Former New York Gov. Andrew Cuomo, the leading Democratic candidate in New York City’s upcoming mayoral primary, predicted that Jewish voters could ultimately swing the outcome of the June election in a new podcast interview released on Thursday.
“You have 600,000 registered Jewish Democrats. The whole turnout in the primary is 800,000,” he said in a conversation with Ammiel Hirsch, senior rabbi of Stephen Wise Free Synagogue in New York. “They could decide the election. Use your voice, use your vote, get aggressive. Passivity does not work.”
A recent Marist poll showed Cuomo garnering just 26% of Jewish primary voters, though he still led the rest of the field by a wide margin.

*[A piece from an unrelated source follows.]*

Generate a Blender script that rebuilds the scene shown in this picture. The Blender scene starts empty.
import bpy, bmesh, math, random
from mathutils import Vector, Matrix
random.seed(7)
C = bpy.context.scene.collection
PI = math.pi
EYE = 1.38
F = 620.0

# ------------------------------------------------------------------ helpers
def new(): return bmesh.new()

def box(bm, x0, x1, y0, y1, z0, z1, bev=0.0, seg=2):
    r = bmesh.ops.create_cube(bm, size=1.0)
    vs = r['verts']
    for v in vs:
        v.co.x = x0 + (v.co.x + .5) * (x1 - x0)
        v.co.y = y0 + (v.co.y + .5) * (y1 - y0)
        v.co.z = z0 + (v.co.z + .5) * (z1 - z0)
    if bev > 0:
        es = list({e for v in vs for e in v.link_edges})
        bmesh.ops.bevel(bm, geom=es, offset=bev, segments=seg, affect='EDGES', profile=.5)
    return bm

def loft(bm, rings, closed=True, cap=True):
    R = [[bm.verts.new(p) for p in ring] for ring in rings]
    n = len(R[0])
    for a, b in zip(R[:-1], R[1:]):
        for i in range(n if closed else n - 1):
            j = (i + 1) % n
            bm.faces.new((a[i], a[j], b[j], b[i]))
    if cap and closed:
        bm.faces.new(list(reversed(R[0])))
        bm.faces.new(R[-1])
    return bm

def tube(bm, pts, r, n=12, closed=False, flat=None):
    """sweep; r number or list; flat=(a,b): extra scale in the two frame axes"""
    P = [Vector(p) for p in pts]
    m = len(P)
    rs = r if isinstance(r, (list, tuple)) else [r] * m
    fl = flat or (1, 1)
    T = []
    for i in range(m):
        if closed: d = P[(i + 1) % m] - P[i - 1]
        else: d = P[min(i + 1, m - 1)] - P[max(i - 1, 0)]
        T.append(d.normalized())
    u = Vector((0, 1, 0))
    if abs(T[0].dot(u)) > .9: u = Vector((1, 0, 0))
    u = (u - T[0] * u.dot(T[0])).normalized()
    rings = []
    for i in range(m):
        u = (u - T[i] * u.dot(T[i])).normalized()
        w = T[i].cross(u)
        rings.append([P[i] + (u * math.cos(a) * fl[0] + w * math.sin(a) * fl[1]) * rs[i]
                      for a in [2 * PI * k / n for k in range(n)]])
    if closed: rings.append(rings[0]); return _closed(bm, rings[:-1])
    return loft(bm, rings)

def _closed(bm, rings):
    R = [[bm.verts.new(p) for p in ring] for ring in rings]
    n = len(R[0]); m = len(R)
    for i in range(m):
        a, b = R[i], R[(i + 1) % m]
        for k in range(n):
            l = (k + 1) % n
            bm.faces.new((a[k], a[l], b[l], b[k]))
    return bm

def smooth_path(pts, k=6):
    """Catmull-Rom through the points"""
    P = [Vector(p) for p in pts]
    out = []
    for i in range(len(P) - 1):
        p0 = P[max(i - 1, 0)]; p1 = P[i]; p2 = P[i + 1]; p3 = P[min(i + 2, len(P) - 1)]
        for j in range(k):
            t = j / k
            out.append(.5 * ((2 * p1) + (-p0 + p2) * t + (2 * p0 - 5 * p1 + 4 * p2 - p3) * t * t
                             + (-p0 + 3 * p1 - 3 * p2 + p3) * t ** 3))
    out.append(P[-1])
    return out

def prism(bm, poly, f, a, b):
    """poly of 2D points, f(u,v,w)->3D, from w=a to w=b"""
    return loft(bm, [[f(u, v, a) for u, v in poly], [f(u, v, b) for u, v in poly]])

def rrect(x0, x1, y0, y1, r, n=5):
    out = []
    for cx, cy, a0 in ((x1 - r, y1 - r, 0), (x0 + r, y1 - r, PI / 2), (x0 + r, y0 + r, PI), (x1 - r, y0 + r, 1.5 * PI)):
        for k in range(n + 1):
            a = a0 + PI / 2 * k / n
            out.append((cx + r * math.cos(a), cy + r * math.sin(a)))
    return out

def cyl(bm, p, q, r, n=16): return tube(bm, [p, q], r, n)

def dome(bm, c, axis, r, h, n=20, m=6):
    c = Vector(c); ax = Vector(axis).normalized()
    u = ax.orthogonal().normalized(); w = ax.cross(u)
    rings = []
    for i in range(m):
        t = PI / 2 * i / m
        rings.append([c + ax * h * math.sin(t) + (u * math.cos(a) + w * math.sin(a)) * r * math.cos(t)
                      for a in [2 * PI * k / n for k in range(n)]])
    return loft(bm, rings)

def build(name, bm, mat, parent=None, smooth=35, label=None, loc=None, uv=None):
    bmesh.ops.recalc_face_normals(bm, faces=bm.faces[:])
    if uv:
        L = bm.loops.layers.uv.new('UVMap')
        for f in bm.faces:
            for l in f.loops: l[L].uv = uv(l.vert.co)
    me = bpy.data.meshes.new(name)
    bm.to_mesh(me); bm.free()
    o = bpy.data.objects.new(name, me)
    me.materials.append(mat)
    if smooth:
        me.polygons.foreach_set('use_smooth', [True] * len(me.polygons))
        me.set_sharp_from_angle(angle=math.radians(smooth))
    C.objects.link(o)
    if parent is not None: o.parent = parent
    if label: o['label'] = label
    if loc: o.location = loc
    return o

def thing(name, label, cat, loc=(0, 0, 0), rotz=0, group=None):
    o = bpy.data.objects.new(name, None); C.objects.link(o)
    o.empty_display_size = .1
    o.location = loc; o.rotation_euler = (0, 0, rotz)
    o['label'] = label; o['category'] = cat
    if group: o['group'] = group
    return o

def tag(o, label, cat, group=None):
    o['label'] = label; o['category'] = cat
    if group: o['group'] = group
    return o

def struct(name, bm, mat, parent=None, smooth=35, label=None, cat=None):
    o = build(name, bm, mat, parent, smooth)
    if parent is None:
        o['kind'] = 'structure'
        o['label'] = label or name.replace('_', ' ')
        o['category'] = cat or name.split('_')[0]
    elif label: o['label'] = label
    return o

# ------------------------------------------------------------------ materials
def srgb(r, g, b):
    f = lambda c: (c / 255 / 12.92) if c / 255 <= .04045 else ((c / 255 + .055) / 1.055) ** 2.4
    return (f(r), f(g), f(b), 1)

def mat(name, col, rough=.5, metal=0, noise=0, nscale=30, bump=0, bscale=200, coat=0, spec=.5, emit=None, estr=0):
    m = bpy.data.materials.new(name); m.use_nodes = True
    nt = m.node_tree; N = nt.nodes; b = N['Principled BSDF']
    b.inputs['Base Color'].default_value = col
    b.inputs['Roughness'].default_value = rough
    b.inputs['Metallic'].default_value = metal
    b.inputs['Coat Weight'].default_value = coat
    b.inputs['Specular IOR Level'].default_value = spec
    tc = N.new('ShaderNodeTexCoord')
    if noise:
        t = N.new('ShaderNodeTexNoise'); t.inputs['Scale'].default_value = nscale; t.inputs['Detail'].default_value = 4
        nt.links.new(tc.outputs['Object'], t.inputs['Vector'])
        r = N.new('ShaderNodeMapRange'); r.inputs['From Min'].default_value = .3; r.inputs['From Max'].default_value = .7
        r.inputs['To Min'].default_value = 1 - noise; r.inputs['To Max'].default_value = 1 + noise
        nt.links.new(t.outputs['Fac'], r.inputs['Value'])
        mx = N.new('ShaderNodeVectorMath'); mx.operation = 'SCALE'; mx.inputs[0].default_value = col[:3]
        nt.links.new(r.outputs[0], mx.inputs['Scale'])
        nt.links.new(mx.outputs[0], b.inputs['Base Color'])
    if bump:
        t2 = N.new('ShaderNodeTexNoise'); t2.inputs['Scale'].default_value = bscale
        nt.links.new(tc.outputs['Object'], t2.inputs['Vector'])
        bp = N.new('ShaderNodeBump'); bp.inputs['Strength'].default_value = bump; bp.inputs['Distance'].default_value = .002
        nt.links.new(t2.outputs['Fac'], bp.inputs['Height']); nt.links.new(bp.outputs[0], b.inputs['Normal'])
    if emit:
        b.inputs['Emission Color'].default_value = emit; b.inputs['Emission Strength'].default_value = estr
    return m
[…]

In his campaign, Cuomo has engaged in aggressive outreach to the city’s sizable Orthodox community, called the rise of antisemitism “the most important issue” in the race and accused his rivals of failing to stand with Israel by aligning with the far left, a topic he addressed more broadly during his conversation on Hirsch’s podcast, “In These Times.”
“I understand why a lot of Jewish people don’t have the trust in the Democratic Party that they did,” the former governor said. “They watched the Squad in Washington and what they said about Israel, which was vile in many ways — and the Democrats stood by, silent, and they felt isolated and abandoned.”
He also reiterated his belief that anti-Zionism is equal to antisemitism, an argument he has made previously. “In theory, you could say, ‘I oppose the government’s policies, but I understand that is not a reflection on the people of the country,’” he stated in the interview. “So theoretically you could do it, but I don’t think that’s what’s happening here.”
“Anti-Zionism is antisemitism,” he added. “That’s where I believe we are.”
The former governor said that he continues to be “shocked” by the extremism on display at anti-Israel demonstrations, which he described as “more and more egregious.”
“You wear the masks of Hamas during protests,” he said. “What are you trying to say? You’re not saying, ‘I want peace.’ You’re not saying ‘Israel should stop bombing.’ You are wearing the mask of Hamas.”
Hirsch, a prominent Reform rabbi, clarified that he was not endorsing Cuomo’s campaign — in keeping with a tradition among congregational leaders. “We do, however, endorse policies,” he said, praising the former governor as a dependable ally of the Jewish community.
“Gov. Cuomo and his father, Mario Cuomo, before him, have been uniquely supportive of the Jewish community and the Jewish state for decades,” he said during the podcast. “We should not take this support for granted.”